Finding a Place Between Dislike and Hate in The Lost City of Z

The first time I can recall a face sticking to the name Charlie Hunnam in my often unreliable memory bank was during a marathon session of Sons of Anarchy following its second season on FX (before it shit the bed with an Ireland misadventure). I was desperate for something to watch at that very minute and ended up blazing through those two seasons in a weekend.

I hadn’t realized at the time that Jax was the guy from that Undeclared show because, well, I didn’t expect that guy to still be working. When I made the connection, and saw his work on SOA, I figured the only way he made it through casting was blackmail or the dark wizard arts.

charlie hunnam soa
Charlie Hunnam Sons of Anarchy

A friend who embarked on a similar marathon of SOA said that that Jax guy couldn’t act his way out of a wet paper bag.

Years had past since that SOA weekend with nary a Charlie Hunnam thought passing through my head.
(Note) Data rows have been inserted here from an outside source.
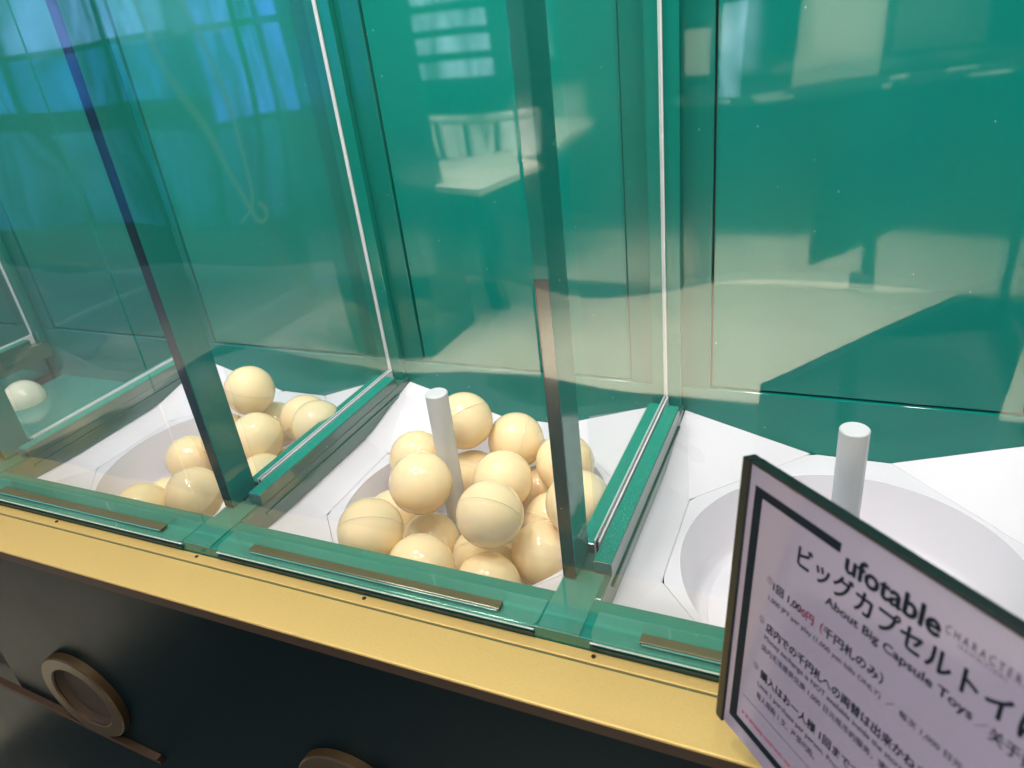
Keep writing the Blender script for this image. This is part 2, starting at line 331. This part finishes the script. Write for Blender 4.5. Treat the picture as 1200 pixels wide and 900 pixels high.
# white insert of each bay
OZ = -.055
def tray(i, mt, detail=True):
    l, r = bayL[i], bayR[i]
    cx = RIGHT[i]+.210; cy = .66
    dx, dyb, hx, hy = .0475, .212, .177, .075
    oc = [(cx-dx, cy+dyb), (cx+dx, cy+dyb), (cx+hx, cy+hy), (cx+hx, cy-hy), (cx+dx, cy-dyb), (cx-dx, cy-dyb), (cx-hx, cy-hy), (cx-hx, cy+hy)]
    oc = [(x, min(y, YB-.0006)) for x, y in oc]
    T = thing_tray = bpy.data.objects.new('bin_tray', None); C.objects.link(T); T.parent = MC; T.location = Vector((cx, cy, OZ))-Vector(MC.location)
    g = .0006
    sh = lambda x, y, k=1.0: (cx+(x-cx)*(1-g*k/.2), cy+(y-cy)*(1-g*k/.2))
    # octagon plate with a round hole
    bcx, bcy, br = cx+.004, cy-.004, .1725
    bm = bmesh.new(); n = 96
    hole = []; outer = []
    P = [Vector((*sh(x, y), 0)).xy for x, y in oc]
    for k in range(n):
        t = 2*math.pi*k/n; dv = Vector((math.cos(t), math.sin(t)))
        best = 9
        for a, b in zip(P, P[1:]+P[:1]):
            e = b-a; den = dv.x*e.y-dv.y*e.x
            if abs(den) < 1e-9: continue
            q = a-Vector((bcx, bcy)); s = (q.x*e.y-q.y*e.x)/den; u = (q.x*dv.y-q.y*dv.x)/den
            if s > 0 and -1e-6 <= u <= 1+1e-6: best = min(best, s)
        rr = min(br, best-.0006)
        hole.append((bcx+dv.x*rr, bcy+dv.y*rr)); outer.append((bcx+dv.x*best, bcy+dv.y*best))
    top_o = [bm.verts.new((x, y, OZ)) for x, y in outer]; top_h = [bm.verts.new((x, y, OZ)) for x, y in hole]; bot_h = [bm.verts.new((x, y, OZ-.006)) for x, y in hole]
    bot_o = [bm.verts.new((x, y, OZ-.006)) for x, y in outer]
    for k in range(n):
        j = (k+1) % n
        bm.faces.new([top_o[k], top_o[j], top_h[j], top_h[k]]); bm.faces.new([top_h[k], top_h[j], bot_h[j], bot_h[k]]); bm.faces.new([bot_o[k], top_o[k], top_o[j], bot_o[j]][::-1])
    fin(bm, 'octagon_plate', mt, T)
    # corner and side panels rising to the rails
    zc, zs = -.009, -.036
    cor = [(l+.0008, YB-.0008, zc), (r-.0008, YB-.0008, zc), (r-.0008, YI-.02, zc-.020), (l+.0008, YI-.02, zc-.020)]
    O = [(x, y, OZ) for x, y in oc]
    t = .005
    prism('corner_panel', [O[0], O[7], cor[0]], t, mt, T)
    prism('corner_panel', [O[2], O[1], cor[1]], t, mt, T)
    prism('corner_panel', [O[4], O[3], cor[2]], t, mt, T)
    prism('corner_panel', [O[6], O[5], cor[3]], t, mt, T)
    def quad(a, b, c1, c0, xs):
        # side panel: octagon edge a-b, up to the wall line with a lower middle
        m0 = (xs, a[1], zs); m1 = (xs, b[1], zs)
        bm = bmesh.new(); V = [bm.verts.new(p) for p in (a, b, c1, m1, m0, c0)]; W = [bm.verts.new(Vector(v.co)-Vector((0, 0, t))) for v in V]
        for f in ((0, 1, 3, 4), (1, 2, 3), (0, 4, 5)):
            bm.faces.new([V[k] for k in f]); bm.faces.new([W[k] for k in f][::-1])
        fin(bm, 'side_panel', mt, T)
    quad(O[7], O[6], cor[3], cor[0], l-.004)
    quad(O[3], O[2], cor[1], cor[2], r+.004)
    # bowl
    bow = lathe('bowl', [(br+.0002, OZ-.0005), (br-.003, OZ-.012), (.160, -.118), (.156, -.127), (.150, -.130), (0, -.130)], mt, T, seg=96, center=(bcx, bcy, 0))
    sharp(bow, 50)
    disc = lathe('bowl_floor_disc', [(.146, -.1298), (.146, -.1270), (.1445, -.1262), (0, -.1262)], mt, bow, seg=96, center=(bcx+.004, bcy-.002, 0))
    sharp(disc, 30)
    return T
tr2 = None
for i in (1, 2, 3):
    T = tray(i, m_white)
    if i == 2: tr2 = T
    if i == 3: tr3 = T
def rod(x, y, z1, par, r=.0138):
    o = lathe('center_rod', [(0, -.1262), (r, -.1262), (r, z1-.0012), (r-.0012, z1), (0, z1)], m_rod, par, seg=40, center=(x, y, 0)); sharp(o, 30)
rod(-.4322, .66, .103, tr2); rod(.0262, .66, .1135, tr3)
# leftmost bay: teal board instead of a white tray
T = bpy.data.objects.new('bin_tray', None); C.objects.link(T); T.parent = MC; T.location = Vector((-1.28, .66, -.08))-Vector(MC.location)
box('teal_board', -2.15, RIGHT[0]-RW-.0006, YI, YB-.0006, -.088, -.080, m_teal, T)
box('teal_board', RIGHT[0]+.0006, RIGHT[1]-RW-.0006, YI, YB-.0006, -.088, -.080, m_teal, T)

# ------------------------------------------------------------------ capsules
RB = .0385
def shell(sign):
    bm = bmesh.new(); n, seg = 13, 40; rings = []
    prof = []
    gap = .00008
    for k in range(n+1):
        t = math.pi/2*k/n
        prof.append((RB*math.cos(t), RB*math.sin(t)))
    prof = [(RB-.0004, gap), (RB+.00004, gap+.0002), (RB+.00012, gap+.0009), (RB-.00002, gap+.0013)]+prof[1:]
    for r, z in prof:
        rings.append([bm.verts.new((0, 0, z*sign))] if r < 1e-5 else [bm.verts.new((r*math.cos(2*math.pi*q/seg), r*math.sin(2*math.pi*q/seg), z*sign)) for q in range(seg)])
    for A, B in zip(rings, rings[1:]):
        for q in range(seg):
            q2 = (q+1) % seg
            if len(B) == 1: bm.faces.new([A[q], A[q2], B[0]])
            else: bm.faces.new([A[q], A[q2], B[q2], B[q]])
    bmesh.ops.recalc_face_normals(bm, faces=bm.faces[:])
    me = bpy.data.meshes.new('half_shell'); bm.to_mesh(me); bm.free()
    for f in me.polygons: f.use_smooth = True
    return me
sh_up, sh_dn = shell(1), shell(-1)
for me in (sh_up, sh_dn): me.materials.append(m_ball)
shw = [sh_up.copy(), sh_dn.copy()]
for me in shw: me.materials.clear(); me.materials.append(m_ballw)
def capsule(pos, rot, label, group, pair=None):
    o = thing('capsule', pos, label, 'capsule', group); o.rotation_euler = rot
    for me in (pair or (sh_up, sh_dn)):
        c = bpy.data.objects.new('half_shell', me); C.objects.link(c); c.parent = o
    return o
GM = 'cream capsules heaped in the middle bin'; GL = 'cream capsules heaped in the left bin'
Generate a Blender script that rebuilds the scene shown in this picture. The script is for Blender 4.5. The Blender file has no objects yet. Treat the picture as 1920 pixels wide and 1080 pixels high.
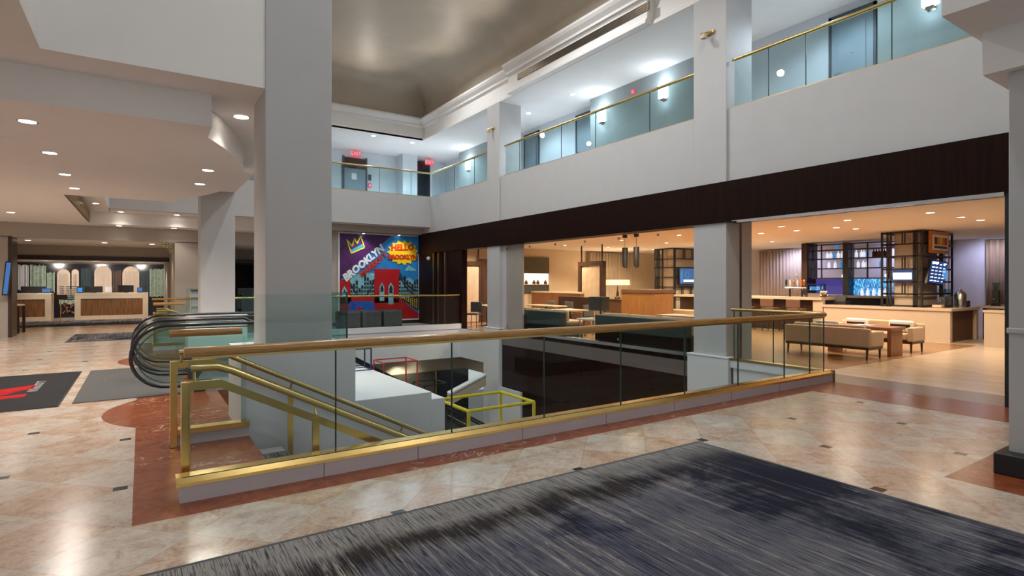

Then came Guy Ritchie’s King Arthur movie, and the ridiculous 6′ cardboard displays that followed. Charlie Hunnam had found his way back into my life.

I’m pretty sure I saw or heard the internet say over the last few days that Hunnam was an acting revelation in The Lost City of Z and that it was the only film that matters so far this year, which is funny since I didn’t even know it existed. Hey, I came around on Hard-gulp Josh Hartnett after seeing Penny Dreadful, maybe Hunnam was due. So I rolled the dice and I bought my ticket.

Lost City of Z ticket stub

That guy is still that guy and the internet is a liar.

Like a cat that wouldn’t die, TLCOZ commits the cardinal sin of cinema over a monotonously paced 141 minutes. It is long and slow and boring.

When I left the theater, I felt like I had been on a three-year journey down the Amazon River, but not in that fun Fitzcarraldo way, which is my main problem with the film. It just wasn’t a good time. I felt like James Gray and Co. had overvalued the story so much they wanted it to stand on its own and not be given the Hollywood treatment. But unfortunately that just leaves you with a long and dull film, so great job smarty-pants.

Hunnam’s performance suffers the same fate. He is so desperate not to suck, he avoids taking any risks with the character and just goes straight for basic vanilla, which could work for some actors, but this guy has no charisma. Obviously, the perfect lead for a nearly 3 hour long film.

On the positive, Robert Pattinson continues to earn my respect with his quest to ugly the shit out of himself in supporting roles. He played with fire in The Rover, tackling a mentally challenged character after becoming ridiculously famous for being a twinkling vampire, and was quite good in an under-appreciated movie. Here he asks to made to look like John Lennon with a face full of blisters, and ends up turning in a pretty decent performance.

A more inspiring film would have left me pondering the duality of ignorance and adventure within the nature of man and humanity’s challenging relationship with the environment. But instead I was just wondering if it’s harder to make a good story dull or a dull story compelling?